This question would best be addressed to Wendell, as he is the only person that i know owns both cpu's, however i dont dare ask a hardware question in inbox.exe.
Im building a home VM server soon, either running either esxi, xen, or proxmox. I am attracted to the new 8 core atom boards, but dont want to be limited on power, so i am also considering an underclocked fx-8350. the question is, to anyone who has experience with both systems, will i feel limited by cpu power on the Atom C2758, and if so will it be enough to justify going with the 8350 at 5x the TDP?
maybe not exactly what you looking for, but I am using a 55W TDP i3 3250 for OS Win 2012 Server, with pfsense and xpenology both in Hyper V. CPU is plenty fine, using 16GB RAM, wifi for pfsense, intel quad nic. g/l
I can't speak for the Atom board but I've got an FX 6300 running Proxmox on an el cheapo mATX board and it works great. Do invest in an aftermarket heatsink though... The stock AMD one is so bad if you put it over an ice cube it would probably make it melt. The CPU is great but the cooler might as well be fire in a box.
I guess the question should be what are you trying to run on this virtual server? That little avaton board could handle some small vms, but depends on what they are.
The atom board would do great with containers, but based on my experiences with KVM it would crawl with KVM VMs. A low clockspeed chip like that generally seems to give lower performance than a higher clockspeed chip with less cores. That's just my experience but personally I'd get an 6300 and a Gigabyte GA-78LMT-USB3 board and 16GB of ram and a couple WD 2TH Red drives
I personally own a Avoton Super micro board and in a few words its absolutely amazing. It almost as fast as a v3 Xeon and it has more cores to work with for virtualization. It was quite pricey, but for the level of performance you get in such a tiny powered envelope its well worth it. Its nice having 8 physical 2.5ghz cores to play with rather then 4 with hyper threading. Don't let hyper threading fool you, in some cases it can actually slow down virtualization rather then speeding it up.
Wait, the avotons are 2.5ghz? I thought they were 1.5ghz...on second thought if that's the case the avoton board might be perfect for this...I just know KVM seems to do better for me on higher clockspeed CPUs so if its 1.5 it may be sluggish but if its 2.5 and you have the money I'd go for it.
Yessir, sorry its 2.4Ghz X 8 cores with AES acceleration. At one point I had everything on my network virtualized on it using proxmox....(pfsense, windows server 2008R2, web server, etc.) The supermicro board I have has quad intel nics :) and I believe I was only drawing around 50-60 watts from the wall. Built it in one of these sexy little beasts.
Again I will reiterate. It depends on the virtualization work you are doing.
The avaton does not support vt-d, only vt-x, meaning simply that you will be unable to do a pci device pass-through to a guest OS. If you wanted to do any gpu work, or maybe a pass-through to a raid controller (why I dunno, but just throwing that out there) this could be a large problem.

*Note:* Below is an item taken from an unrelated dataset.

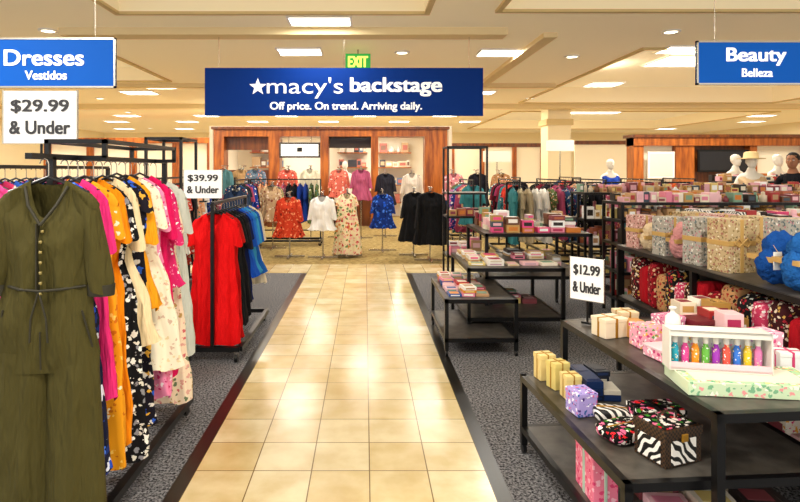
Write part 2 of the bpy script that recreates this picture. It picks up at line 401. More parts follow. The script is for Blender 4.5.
for sg in(-1,1):
    b.path([(JX+sg*.155,JY-.015,1.14),(JX+sg*.08,JY-.062,1.135),(JX,JY-.070,1.13)],.006,OLD); b.path([(JX,JY-.070,1.13),(JX+sg*.03,JY-.072,1.02),(JX+sg*.035,JY-.070,.93)],.004,OLD)
    b.path([(JX+sg*.155,JY-.045,1.05),(JX+sg*.185,JY-.02,.90)],.004,OLD)
    b.path([(JX+sg*.085,JY-.015,1.535),(JX+sg*.055,JY-.045,1.46),(JX+.004,JY-.066,1.385)],.006,OLD)
    b.lathe((JX+sg*(.20-.05+.06),JY,1.56-.075-.385),[(0,.052),(.045,.055)],OLD,14,1,.75)
b.path([(JX,JY-.062,.97),(JX,JY-.056,.82)],.003,OLD)
b.build('olive_jumpsuit')
fl_blue=floral('#0a1030',['#1a4ccc','#4a80f0','#16307a','#d8dcf0'],20,.46)
bw=floral('#0c0c10',['#f2f0ea','#dcd8cc','#8a8a90'],34,.42)
pale=floral('#f0dcc0',['#d06a6c','#b89a5a','#6a7a5a','#e0a898'],30,.38)
seq=[
 (2.36,fl_blue,1.24,.48,.16,'blue_floral_dress',0),
 (2.46,fabric('#e8307a'),.95,.46,.24,'pink_blouse',0.0),
 (2.55,floral('#e89a18',['#f4c860','#c86a10','#f8e8c0'],26,.3),1.30,.44,.18,'yellow_print_dress',-.01),
 (2.63,fabric('#e8880c'),1.25,.42,.22,'orange_dress',0),
 (2.72,bw,1.34,.50,.20,'printed_dress',-.02),
 (2.81,fabric('#ecd4a8'),.82,.56,.28,'cream_blouse',0),
 (2.89,floral('#181420',['#2a5ac8','#e8b040','#e8e0d8'],26,.40),1.28,.44,.10,'dark_print_dress',0),
 (2.97,fabric('#f0a01c'),.70,.48,.28,'orange_blouse',.01),
 (3.05,floral('#f4ead2',['#e8d4a8','#d8b8a0'],30,.3),1.05,.58,.20,'white_print_dress',0),
 (3.13,floral('#f08cb4',['#fde8f0','#d0306c'],28,.3),1.22,.46,.22,'pink_floral_dress',0),
 (3.22,fabric('#d8165c'),1.15,.42,.28,'hot_pink_dress',0.01),
 (3.31,floral('#d8286c',['#f07aa4','#ffffff'],50,.3),.62,.46,.30,'lace_top',-.02),
 (3.41,pale,1.30,.50,.20,'floral_maxi_dress',-.06),
 (3.52,fabric('#c9cdc4'),1.1,.44,.25,'grey_dress',-.03)]
for j,(y,m_,L,hem,sl,nm,zo) in enumerate(seq):
    b=MB(); garment(b,(RX+random.uniform(-.01,.015),y,1.56+zo),m_,L=L,hem=hem,sleeve=sl,w=.37,waist=.31,thick=.065,rz=random.uniform(-.16,.16),seed=j+10,hanger=.085-zo); b.build(nm)
seq=[(4.74,fabric('#dc0c10'),1.10,.44,.20,'red_dress'),(4.84,fabric('#b81010'),1.08,.44,.18,'red_dress'),
 (4.95,fabric('#16161a'),1.0,.46,.2,'black_dress'),(5.05,fabric('#121216'),.95,.46,.2,'black_dress'),(5.15,fabric('#20202a'),.85,.46,.28,'black_blouse'),
 (5.25,fabric('#0f1c50'),.85,.44,.2,'navy_top'),(5.36,fabric('#1a52c0'),.65,.5,.28,'blue_top'),(5.47,fabric('#2a78d8'),.66,.5,.28,'blue_top'),(5.58,fabric('#3a98cc'),.66,.5,.28,'teal_top'),(5.70,fabric('#2060b8'),.68,.52,.28,'blue_top'),(5.82,fabric('#e8d9bd'),.8,.5,.28,'cream_top')]
for j,(y,m_,L,hem,sl,nm) in enumerate(seq):
    b=MB(); garment(b,(-1.27,y,1.235),m_,L=L,hem=hem,sleeve=sl,w=.40,thick=.085,rz=random.uniform(-.1,.1),seed=j+40,hanger=.075); b.build(nm)
PAL=['#c83a2a','#e0a880','#1a1a20','#e8e0d0','#1e3e98','#a84868','#5a6a3a','#d86a38','#7a2030','#3a8088','#b8a888','#23232c','#983058','#f0ece4','#20406a','#141418']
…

Now, if you don't need that feature, yes, it could do some small virtual guests, but again, it depends on what you are doing on those guests. Realize that multi-core benchmarks place this cpu around the area of an i3 4130.
Let's say you want one virtual for, say, a small *nix minecraft server, and another to serve as a *nix nas, and another to test out the new windon't (pun intended) 10, or possibly what psigus did above, It would be able to do this relatively well.
However, for testing larger virtualization deployments, I suggest you look elsewhere.
It just depends on how big of a virtualized environment you want, and what features you are looking for. You can't simply place a blanket on a chip saying it's "good" or "bad". It always depends on the workload.